Though once the ipad version comes out, it might fill the need of most people who would be interested in an online version. At the moment I would like an online version, but that because I don’t have a normal laptop (I have a desktop). Once the ipad version comes out, I plan to buy an ipad so I can write where ever I want (riding in cars, coffee shops, the library, my living room, etc.), and so I can have other ipad apps like Photoshop. So rather a web version would get the audience to be worth the investment probably depends on the market success of the ipad version and the ipad itself.

But you seem to have missed the point that Keith has publicly stated that the “audience” is irrelevant.

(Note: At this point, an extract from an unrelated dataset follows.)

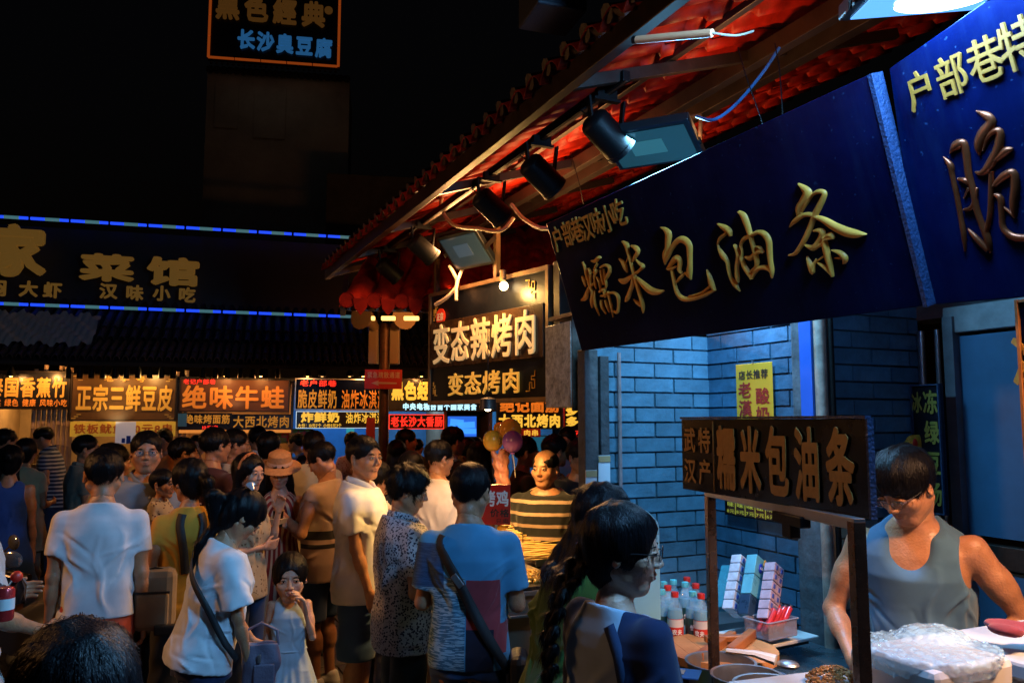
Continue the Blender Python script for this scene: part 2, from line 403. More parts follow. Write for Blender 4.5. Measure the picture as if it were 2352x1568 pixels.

Not many people seem to read the thread at the top of the page entitled “BEFORE POSTING …” which has been there since 2006. Keith states his ideas there very clearly, and says:

“Scrivener is … based on my personal vision of what I want for my dream writing software”

It is that vision (rather than what the market has demanded) that has made Scrivener what it is, and it would be as well for us all to remember that. Anyway, I would recommend reading that thread, as understanding the philosophy of the developer might save a lot of needless debate. And as Keith also writes in the thread

“Sure, sometimes I say no and then change my mind, but once I’ve heard your suggestion, provided I haven’t misunderstood it, I am aware of it and can change my mind or not at my own leisure”

Cheers, Martin.

Google itself only claims that around 5 million businesses use Google Apps, most of them small. That sounds like a lot, but it isn’t relative to the number of Microsoft Office users. And there’s no way to count the businesses – my own included – who sometimes use Google Docs for convenience but mostly turn to MS Office for power.

Similarly, most estimates of Chromebook sales are well below a million total units (all models). That’s rounding error next to the total PC market of more than 25 million per month.

It’s accurate to say that some businesses are experimenting with Google Docs and/or Chromebooks, but neither has yet established itself as a serious alternative.

Katherine

I would like to voice my user vote against on online version. As a user who loves the current software and is looking forward to the iOS versions, I’d like to see development bandwidth go towards those projects instead. I like the smoother performance of native apps. If Apple would relax its rules and improve it’s developer tools/info for iCloud, having the options to store data there would be great, though.

I agree. I really don’t see a huge need for this once the mobile platforms are addressed. Sure, there are some people stuck on web browser based machines, but I don’t think that fad will last. The Internet just isn’t ready to become a distributed operating system, yet. So right now the Chromebook offers only a very small subset of what a normal laptop can accomplish, we can’t bend to whatever gadget is currently interesting; that’s a very expensive way to make mistakes. For portable stuff, the other reason a web interface is often desirable, covering iOS and eventually Android should be enough for most people.

There was some talk upthread about thumb drive versions, and this is something I’d really like to see made available. A user mentioned that the windows version of Scrivener will run from a thumb drive, but I know it leaves information in the registry. What I’d like to see is a leave-no-trace version, one that doesn’t touch the registry or anything on the host PC but operates fully within the thumb drive or external hard drive. Is that doable?

Also, does anyone know if the mac version leaves information behind on the host machine when run from a thumb drive? I’ve only had a mac for a month so I’ve no idea if macs have a registry or anything comparable.

As far as an online version is concerned - I know the iOS version is coming soon, so for Apple folks, I can’t imagine there’s a huge need for online. I’d love to see a version for Android for all of us Android users (yes I know that’s a whole separate ball of wax) - with that and stealth thumb-drive versions I can see very, very few instances where an online version would add any benefit at all.